Na última segunda-feira, 22 de abril, José Sarney de Araújo Costa, ex-presidente da Arena, fez uma declaração antológica quando de sua passagem em Porto Alegre. O acadêmico, literato, controlador de mídia, bacharel de direito e senador da república (PMDB/AP) afirmou que as instituições políticas brasileiras remontam ao século XIX.
Ao caracterizar esse arcaísmo, fundamenta ser muito difícil a aprovação da reforma política. Poucas vezes uma fala descompromissada cumpriu o papel de auto-análise como nesta ocasião.
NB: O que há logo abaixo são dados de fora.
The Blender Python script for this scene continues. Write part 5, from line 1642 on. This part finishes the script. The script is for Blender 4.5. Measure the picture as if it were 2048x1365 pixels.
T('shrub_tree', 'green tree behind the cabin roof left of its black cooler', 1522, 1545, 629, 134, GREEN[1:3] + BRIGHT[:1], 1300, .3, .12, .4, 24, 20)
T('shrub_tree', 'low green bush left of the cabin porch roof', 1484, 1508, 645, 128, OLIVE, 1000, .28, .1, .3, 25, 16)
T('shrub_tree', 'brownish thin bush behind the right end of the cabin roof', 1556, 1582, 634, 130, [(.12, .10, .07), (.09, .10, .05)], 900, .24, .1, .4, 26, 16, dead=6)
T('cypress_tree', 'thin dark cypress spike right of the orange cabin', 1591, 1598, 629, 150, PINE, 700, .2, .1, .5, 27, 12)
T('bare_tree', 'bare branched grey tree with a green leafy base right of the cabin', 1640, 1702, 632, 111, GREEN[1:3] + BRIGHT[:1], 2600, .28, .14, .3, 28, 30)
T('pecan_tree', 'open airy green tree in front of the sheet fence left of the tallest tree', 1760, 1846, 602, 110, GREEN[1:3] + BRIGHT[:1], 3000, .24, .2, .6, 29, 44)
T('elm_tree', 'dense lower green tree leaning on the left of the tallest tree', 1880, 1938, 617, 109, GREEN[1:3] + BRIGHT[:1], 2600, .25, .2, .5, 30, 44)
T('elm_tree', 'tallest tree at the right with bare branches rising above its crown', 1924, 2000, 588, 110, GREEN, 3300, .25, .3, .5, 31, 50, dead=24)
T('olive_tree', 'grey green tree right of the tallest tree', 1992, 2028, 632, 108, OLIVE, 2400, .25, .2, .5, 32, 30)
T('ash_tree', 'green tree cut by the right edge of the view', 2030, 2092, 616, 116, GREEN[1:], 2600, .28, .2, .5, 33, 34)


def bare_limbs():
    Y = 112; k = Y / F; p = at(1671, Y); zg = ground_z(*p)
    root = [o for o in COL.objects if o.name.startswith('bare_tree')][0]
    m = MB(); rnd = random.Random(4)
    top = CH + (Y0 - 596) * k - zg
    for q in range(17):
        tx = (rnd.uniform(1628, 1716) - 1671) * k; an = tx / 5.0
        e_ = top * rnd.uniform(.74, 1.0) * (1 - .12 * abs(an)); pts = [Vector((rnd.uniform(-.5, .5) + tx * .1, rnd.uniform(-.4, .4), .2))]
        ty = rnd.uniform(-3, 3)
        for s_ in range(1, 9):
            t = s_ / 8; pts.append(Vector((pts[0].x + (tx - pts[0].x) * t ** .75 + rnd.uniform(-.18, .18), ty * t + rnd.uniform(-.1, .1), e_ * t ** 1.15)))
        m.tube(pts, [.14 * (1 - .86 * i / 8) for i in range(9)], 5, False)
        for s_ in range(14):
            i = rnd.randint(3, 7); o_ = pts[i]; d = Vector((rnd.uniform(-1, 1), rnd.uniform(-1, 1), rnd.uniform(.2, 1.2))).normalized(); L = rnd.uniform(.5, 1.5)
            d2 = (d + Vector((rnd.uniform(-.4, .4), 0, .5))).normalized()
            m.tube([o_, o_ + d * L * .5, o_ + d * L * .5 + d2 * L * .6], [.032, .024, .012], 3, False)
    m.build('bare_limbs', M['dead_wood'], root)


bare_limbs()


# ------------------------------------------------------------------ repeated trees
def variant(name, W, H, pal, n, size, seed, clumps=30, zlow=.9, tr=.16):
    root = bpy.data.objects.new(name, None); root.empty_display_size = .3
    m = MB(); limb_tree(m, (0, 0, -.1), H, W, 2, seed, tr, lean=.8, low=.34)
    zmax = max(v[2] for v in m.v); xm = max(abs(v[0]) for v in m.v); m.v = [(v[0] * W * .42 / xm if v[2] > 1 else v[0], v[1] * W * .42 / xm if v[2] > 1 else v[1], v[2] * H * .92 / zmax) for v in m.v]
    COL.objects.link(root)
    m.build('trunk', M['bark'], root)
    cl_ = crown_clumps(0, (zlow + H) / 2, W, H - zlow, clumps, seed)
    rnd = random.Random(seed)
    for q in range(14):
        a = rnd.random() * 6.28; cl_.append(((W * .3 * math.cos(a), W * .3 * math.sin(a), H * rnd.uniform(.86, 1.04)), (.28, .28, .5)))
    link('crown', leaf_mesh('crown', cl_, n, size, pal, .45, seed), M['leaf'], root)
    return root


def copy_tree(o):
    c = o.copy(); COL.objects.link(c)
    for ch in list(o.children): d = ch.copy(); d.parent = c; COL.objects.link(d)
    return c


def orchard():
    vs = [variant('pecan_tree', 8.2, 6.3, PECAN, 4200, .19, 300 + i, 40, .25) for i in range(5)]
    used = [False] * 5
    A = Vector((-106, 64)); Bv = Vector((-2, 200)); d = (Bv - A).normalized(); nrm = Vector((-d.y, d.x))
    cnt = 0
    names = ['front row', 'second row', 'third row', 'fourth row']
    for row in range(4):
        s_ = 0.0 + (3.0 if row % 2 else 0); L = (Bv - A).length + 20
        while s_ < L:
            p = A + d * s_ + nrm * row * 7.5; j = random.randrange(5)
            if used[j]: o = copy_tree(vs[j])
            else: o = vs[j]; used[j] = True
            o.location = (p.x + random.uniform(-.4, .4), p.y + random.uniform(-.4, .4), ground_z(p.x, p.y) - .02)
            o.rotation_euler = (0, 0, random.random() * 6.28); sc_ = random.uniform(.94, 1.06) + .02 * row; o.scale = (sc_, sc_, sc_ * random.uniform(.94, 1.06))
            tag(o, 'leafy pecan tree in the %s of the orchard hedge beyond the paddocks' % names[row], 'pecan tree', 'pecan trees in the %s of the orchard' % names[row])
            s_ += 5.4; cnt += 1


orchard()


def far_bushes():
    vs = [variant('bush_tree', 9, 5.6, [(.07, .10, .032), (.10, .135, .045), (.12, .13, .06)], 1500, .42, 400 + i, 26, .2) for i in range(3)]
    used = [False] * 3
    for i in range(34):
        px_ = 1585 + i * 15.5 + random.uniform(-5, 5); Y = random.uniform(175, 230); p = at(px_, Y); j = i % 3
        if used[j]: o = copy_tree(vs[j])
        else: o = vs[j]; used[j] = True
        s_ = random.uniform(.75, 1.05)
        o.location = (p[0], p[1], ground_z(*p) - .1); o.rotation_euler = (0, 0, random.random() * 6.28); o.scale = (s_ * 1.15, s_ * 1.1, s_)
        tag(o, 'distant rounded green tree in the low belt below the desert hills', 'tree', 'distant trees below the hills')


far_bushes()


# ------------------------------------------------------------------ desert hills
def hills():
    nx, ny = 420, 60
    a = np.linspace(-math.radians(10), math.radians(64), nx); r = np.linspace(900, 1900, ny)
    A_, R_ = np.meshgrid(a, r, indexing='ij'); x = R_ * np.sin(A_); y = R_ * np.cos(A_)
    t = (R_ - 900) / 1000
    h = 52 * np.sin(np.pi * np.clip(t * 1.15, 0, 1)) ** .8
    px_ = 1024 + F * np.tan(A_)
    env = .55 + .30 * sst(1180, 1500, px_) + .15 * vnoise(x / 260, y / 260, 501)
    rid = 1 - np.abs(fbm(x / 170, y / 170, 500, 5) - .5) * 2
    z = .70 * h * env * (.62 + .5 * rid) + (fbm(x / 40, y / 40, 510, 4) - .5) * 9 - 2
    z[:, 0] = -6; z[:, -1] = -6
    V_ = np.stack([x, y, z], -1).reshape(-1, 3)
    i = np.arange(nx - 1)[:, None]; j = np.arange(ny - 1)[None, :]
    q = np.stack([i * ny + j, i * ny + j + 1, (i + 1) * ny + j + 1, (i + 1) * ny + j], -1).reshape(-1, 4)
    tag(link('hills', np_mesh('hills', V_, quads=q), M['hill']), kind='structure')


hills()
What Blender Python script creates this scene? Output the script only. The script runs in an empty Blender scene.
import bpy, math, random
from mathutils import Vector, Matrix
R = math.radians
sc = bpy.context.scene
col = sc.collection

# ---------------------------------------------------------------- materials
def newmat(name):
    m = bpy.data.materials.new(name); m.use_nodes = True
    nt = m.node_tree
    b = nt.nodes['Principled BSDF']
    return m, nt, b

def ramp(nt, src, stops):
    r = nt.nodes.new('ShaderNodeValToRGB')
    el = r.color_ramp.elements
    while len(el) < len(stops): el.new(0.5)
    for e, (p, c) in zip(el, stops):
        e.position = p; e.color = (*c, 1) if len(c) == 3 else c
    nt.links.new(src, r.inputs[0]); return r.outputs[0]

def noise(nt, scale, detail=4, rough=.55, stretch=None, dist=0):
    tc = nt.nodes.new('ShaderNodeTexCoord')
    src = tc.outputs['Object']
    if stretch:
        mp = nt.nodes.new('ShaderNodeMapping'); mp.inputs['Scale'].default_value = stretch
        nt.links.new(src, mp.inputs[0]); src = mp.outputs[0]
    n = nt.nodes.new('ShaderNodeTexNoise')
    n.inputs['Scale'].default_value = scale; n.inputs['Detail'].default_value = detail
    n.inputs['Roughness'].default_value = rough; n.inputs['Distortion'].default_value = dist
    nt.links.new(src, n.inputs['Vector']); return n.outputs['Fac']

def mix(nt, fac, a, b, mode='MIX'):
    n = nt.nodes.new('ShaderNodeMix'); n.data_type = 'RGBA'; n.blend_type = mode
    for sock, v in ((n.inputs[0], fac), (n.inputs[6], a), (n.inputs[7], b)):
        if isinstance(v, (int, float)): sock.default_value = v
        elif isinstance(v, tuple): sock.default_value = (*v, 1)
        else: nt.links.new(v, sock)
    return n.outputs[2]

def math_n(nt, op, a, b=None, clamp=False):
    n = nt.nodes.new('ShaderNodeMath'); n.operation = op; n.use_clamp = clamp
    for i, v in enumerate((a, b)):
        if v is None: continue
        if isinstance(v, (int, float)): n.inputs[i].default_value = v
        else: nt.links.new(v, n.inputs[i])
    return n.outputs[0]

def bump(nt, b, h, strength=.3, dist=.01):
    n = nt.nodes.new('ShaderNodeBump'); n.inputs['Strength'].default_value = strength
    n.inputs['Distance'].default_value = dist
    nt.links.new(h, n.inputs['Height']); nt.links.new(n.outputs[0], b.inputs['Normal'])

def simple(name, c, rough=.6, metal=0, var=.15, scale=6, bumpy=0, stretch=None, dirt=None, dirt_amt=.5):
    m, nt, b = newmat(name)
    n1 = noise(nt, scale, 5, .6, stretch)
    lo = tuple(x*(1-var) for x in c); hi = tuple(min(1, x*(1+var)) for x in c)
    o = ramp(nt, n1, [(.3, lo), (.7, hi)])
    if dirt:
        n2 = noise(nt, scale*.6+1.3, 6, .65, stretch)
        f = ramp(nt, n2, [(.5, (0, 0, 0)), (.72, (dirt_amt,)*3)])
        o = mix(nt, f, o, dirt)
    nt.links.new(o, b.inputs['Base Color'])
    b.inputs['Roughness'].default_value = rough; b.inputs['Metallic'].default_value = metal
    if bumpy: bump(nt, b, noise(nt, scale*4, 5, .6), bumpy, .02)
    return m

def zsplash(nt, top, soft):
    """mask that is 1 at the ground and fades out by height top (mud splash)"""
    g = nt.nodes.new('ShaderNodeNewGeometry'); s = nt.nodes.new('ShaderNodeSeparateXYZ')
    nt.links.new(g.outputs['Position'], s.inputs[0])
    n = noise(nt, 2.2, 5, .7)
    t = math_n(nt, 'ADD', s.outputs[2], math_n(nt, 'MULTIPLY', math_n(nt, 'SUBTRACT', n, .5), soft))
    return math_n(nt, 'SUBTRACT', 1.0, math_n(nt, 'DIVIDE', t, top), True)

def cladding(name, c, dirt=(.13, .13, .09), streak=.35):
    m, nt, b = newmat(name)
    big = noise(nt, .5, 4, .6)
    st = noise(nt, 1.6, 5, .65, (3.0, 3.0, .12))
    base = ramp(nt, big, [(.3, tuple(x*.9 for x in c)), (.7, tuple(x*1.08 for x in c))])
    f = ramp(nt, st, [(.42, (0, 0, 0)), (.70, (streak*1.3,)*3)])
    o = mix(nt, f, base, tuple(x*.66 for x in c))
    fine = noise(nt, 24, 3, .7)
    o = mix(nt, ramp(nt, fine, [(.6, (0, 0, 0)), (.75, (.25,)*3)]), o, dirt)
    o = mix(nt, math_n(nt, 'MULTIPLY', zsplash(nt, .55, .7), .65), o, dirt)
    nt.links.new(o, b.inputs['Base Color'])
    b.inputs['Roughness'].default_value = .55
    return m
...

Desnecessário traçar aqui uma pequena biografia do político oriundo do PSD maranhense, que após desentendimento com um cacique local, integra a ala bossa nova da UDN - então capitaneada nacionalmente por Carlos Lacerda - fazendo de si e sua família ampliada um fiel e valoroso braço civil da ditadura militar.
Surpreende a afirmação acima pela sinceridade. Se há alguém que remonta as piores tradições do mandonismo brasileiro, onde a fronteira entre o bem público e o usufruto particular é nula, este é o ex-presidente do Senado.
Consideremos que nosso país nasce desta tradição evocada no início do século retrasado, quando os proprietários de escravos – “nobres” parlamentares se auto-representando – concordaram com a unidade territorial do Império em troca da manutenção da escravatura. São estes os predecessores dos coronéis brilhantemente descritos por Victor Nunes Leal e cuja versão contemporânea encarna em personagens da estirpe do escritor de Marimbondos de Fogo.
Sarney não é um sobrevivente e tampouco um equilibrista. Ele é a personificação da política profissional brasileira, tendo a mais longa carreira em atividade no Brasil. Tamanha é sua desenvoltura na função que inspira livros de investigação jornalística e de análise institucional.
Toda vez que tenho de materializar o conceito de cultura política paroquiana, fisiológica, patrimonialista regida por relação de clientela, o candidato a vice de Tancredo Neves no colégio eleitoral ganha presença em sala de aula. A cada semestre, ao ter de abordar o tema da transição democrática e do pacto intra-elites inspirado na mudança de regime na Espanha, o ex-governador do Maranhão e presidente da república sem haver sido eleito, é citado.
Sarney é quase onipresente, tendo apoiado a ditadura e com participação em todos os governos centrais do país de 1985 até o presente. Se alguém personifica a permanência das relações políticas do século XIX no Brasil, este é o maranhense senador pelo Amapá.
24 de abril de 2013
Bruno Lima Rocha é cientista político.